* **Description of the task**: Beginning with the first line of the data below, reproduce every line unchanged, ending with the line that holds "mb.build('sight', MAT['sight'], bow)".

* **Information supplied**:
--- Begin ---

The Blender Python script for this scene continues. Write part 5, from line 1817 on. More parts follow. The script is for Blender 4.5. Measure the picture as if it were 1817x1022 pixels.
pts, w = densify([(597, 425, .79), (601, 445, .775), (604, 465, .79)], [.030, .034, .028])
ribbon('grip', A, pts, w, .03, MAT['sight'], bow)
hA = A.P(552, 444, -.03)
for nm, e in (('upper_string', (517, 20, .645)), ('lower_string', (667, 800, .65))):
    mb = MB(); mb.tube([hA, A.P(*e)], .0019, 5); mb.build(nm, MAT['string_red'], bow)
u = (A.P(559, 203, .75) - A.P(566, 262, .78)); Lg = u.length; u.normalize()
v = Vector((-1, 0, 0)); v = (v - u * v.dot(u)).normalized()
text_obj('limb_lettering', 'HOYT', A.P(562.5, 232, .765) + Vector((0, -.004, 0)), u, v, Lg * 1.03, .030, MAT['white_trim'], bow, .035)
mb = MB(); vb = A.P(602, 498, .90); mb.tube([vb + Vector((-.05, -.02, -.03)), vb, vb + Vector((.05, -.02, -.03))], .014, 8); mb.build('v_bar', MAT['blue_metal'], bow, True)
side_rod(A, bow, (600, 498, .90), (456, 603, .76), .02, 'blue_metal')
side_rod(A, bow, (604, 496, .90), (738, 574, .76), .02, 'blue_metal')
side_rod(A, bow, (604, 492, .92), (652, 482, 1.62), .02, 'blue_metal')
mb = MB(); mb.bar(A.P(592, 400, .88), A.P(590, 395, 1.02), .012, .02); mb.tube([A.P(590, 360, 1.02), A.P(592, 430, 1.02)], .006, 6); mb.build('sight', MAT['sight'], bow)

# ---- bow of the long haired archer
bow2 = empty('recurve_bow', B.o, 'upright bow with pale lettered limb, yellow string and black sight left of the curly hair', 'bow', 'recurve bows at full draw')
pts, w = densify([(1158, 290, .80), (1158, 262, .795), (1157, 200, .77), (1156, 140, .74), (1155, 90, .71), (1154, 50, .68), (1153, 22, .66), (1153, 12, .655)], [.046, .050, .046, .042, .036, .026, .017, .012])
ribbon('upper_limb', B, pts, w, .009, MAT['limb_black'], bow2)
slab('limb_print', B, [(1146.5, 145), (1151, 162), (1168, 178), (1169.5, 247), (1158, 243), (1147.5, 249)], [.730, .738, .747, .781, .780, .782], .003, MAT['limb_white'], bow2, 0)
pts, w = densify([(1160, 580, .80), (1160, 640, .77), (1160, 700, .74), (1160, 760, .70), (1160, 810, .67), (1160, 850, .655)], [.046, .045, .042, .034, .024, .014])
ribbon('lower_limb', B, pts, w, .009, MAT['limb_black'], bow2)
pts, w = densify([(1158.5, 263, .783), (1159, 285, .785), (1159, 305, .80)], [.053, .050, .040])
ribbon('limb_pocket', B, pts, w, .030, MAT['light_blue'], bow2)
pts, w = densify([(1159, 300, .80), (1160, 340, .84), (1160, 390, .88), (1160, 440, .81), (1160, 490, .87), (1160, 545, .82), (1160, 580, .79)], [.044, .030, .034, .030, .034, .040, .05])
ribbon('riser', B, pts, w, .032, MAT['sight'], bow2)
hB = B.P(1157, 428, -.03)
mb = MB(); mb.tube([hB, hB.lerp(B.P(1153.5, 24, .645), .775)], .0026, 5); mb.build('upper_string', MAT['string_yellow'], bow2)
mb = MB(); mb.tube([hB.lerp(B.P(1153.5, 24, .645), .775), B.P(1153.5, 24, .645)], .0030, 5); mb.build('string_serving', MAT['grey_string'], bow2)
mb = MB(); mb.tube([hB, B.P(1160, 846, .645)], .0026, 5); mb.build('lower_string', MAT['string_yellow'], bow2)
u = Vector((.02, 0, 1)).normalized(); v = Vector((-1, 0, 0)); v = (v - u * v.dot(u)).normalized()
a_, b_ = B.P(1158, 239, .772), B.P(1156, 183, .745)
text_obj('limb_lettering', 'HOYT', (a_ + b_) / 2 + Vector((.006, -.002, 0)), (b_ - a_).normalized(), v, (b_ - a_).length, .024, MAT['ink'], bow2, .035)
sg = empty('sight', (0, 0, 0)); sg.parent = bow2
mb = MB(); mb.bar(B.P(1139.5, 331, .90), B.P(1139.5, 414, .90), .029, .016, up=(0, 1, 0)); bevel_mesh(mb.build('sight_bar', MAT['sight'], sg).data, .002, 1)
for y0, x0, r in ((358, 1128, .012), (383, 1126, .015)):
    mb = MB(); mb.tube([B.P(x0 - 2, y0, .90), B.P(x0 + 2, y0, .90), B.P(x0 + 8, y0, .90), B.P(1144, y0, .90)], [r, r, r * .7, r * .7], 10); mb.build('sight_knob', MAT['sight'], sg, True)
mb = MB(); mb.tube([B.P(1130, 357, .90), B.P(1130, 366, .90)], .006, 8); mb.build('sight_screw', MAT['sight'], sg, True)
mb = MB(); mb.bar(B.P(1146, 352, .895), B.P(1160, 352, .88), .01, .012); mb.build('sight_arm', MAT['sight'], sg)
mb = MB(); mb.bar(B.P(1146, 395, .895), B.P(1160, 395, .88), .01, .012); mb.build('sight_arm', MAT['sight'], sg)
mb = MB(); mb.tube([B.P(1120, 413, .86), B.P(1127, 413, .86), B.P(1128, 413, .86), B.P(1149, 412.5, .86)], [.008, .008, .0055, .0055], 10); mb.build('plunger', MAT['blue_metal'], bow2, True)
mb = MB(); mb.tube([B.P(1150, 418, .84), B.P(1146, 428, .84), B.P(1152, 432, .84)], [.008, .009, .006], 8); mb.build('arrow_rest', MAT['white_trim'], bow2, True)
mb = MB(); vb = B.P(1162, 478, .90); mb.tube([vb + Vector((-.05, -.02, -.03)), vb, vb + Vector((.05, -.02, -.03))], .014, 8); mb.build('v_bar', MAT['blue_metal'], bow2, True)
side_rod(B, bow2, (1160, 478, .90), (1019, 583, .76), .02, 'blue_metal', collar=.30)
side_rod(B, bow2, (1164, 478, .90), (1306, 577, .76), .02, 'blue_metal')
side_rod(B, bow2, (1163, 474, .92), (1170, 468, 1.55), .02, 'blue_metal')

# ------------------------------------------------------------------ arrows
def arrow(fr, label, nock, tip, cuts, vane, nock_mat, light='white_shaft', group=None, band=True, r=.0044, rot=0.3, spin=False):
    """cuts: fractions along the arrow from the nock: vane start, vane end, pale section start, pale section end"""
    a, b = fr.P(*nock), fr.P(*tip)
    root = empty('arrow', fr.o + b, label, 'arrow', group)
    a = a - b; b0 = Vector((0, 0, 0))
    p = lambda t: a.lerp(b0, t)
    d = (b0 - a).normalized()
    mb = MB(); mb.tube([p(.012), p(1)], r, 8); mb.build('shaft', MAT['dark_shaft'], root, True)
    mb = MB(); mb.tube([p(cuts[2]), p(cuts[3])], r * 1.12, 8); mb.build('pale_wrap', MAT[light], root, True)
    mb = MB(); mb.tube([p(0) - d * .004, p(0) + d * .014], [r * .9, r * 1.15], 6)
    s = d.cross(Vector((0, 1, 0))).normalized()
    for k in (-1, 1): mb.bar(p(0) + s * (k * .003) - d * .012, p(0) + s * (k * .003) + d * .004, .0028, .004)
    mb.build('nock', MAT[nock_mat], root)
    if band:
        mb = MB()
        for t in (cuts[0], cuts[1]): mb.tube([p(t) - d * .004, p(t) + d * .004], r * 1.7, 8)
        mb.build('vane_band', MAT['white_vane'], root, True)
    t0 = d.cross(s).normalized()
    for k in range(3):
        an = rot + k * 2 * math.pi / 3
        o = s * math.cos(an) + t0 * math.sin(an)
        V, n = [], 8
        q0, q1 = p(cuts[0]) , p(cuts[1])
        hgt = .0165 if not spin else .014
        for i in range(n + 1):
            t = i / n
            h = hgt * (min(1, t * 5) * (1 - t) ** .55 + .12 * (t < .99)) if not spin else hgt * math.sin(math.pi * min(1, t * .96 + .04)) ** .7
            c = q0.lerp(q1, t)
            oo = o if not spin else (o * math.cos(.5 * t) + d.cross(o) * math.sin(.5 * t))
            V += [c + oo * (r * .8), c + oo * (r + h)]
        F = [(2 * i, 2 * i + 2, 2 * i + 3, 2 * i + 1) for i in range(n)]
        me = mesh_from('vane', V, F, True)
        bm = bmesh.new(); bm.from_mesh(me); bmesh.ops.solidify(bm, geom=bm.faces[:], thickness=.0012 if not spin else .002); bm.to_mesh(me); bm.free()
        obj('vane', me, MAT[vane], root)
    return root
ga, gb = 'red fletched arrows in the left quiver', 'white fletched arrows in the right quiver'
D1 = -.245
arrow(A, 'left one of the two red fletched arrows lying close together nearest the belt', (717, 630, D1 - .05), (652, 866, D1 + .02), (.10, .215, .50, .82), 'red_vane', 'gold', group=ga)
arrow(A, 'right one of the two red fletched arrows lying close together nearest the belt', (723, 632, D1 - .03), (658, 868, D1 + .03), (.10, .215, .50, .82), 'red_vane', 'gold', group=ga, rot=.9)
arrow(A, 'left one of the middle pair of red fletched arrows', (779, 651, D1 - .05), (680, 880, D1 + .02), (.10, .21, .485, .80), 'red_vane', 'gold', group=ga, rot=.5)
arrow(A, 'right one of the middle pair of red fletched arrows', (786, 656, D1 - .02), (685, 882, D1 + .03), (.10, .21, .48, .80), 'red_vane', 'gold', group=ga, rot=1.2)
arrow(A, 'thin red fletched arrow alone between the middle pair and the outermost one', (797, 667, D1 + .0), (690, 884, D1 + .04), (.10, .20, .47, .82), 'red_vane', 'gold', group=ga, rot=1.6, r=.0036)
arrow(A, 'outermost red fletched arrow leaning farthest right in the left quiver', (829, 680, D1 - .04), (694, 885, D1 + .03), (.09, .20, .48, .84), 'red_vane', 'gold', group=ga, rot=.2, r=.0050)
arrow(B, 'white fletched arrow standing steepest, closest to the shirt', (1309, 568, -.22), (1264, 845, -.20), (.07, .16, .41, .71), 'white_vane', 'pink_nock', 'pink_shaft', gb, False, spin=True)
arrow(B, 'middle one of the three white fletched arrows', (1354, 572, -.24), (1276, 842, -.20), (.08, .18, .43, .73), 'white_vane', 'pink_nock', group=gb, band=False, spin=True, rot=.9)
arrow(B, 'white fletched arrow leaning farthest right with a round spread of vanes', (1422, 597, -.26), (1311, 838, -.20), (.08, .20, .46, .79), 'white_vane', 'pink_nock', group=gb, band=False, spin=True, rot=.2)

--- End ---

* **Task output**:
The Blender Python script for this scene continues. Write part 5, from line 1817 on. More parts follow. The script is for Blender 4.5. Measure the picture as if it were 1817x1022 pixels.
pts, w = densify([(597, 425, .79), (601, 445, .775), (604, 465, .79)], [.030, .034, .028])
ribbon('grip', A, pts, w, .03, MAT['sight'], bow)
hA = A.P(552, 444, -.03)
for nm, e in (('upper_string', (517, 20, .645)), ('lower_string', (667, 800, .65))):
    mb = MB(); mb.tube([hA, A.P(*e)], .0019, 5); mb.build(nm, MAT['string_red'], bow)
u = (A.P(559, 203, .75) - A.P(566, 262, .78)); Lg = u.length; u.normalize()
v = Vector((-1, 0, 0)); v = (v - u * v.dot(u)).normalized()
text_obj('limb_lettering', 'HOYT', A.P(562.5, 232, .765) + Vector((0, -.004, 0)), u, v, Lg * 1.03, .030, MAT['white_trim'], bow, .035)
mb = MB(); vb = A.P(602, 498, .90); mb.tube([vb + Vector((-.05, -.02, -.03)), vb, vb + Vector((.05, -.02, -.03))], .014, 8); mb.build('v_bar', MAT['blue_metal'], bow, True)
side_rod(A, bow, (600, 498, .90), (456, 603, .76), .02, 'blue_metal')
side_rod(A, bow, (604, 496, .90), (738, 574, .76), .02, 'blue_metal')
side_rod(A, bow, (604, 492, .92), (652, 482, 1.62), .02, 'blue_metal')
mb = MB(); mb.bar(A.P(592, 400, .88), A.P(590, 395, 1.02), .012, .02); mb.tube([A.P(590, 360, 1.02), A.P(592, 430, 1.02)], .006, 6); mb.build('sight', MAT['sight'], bow)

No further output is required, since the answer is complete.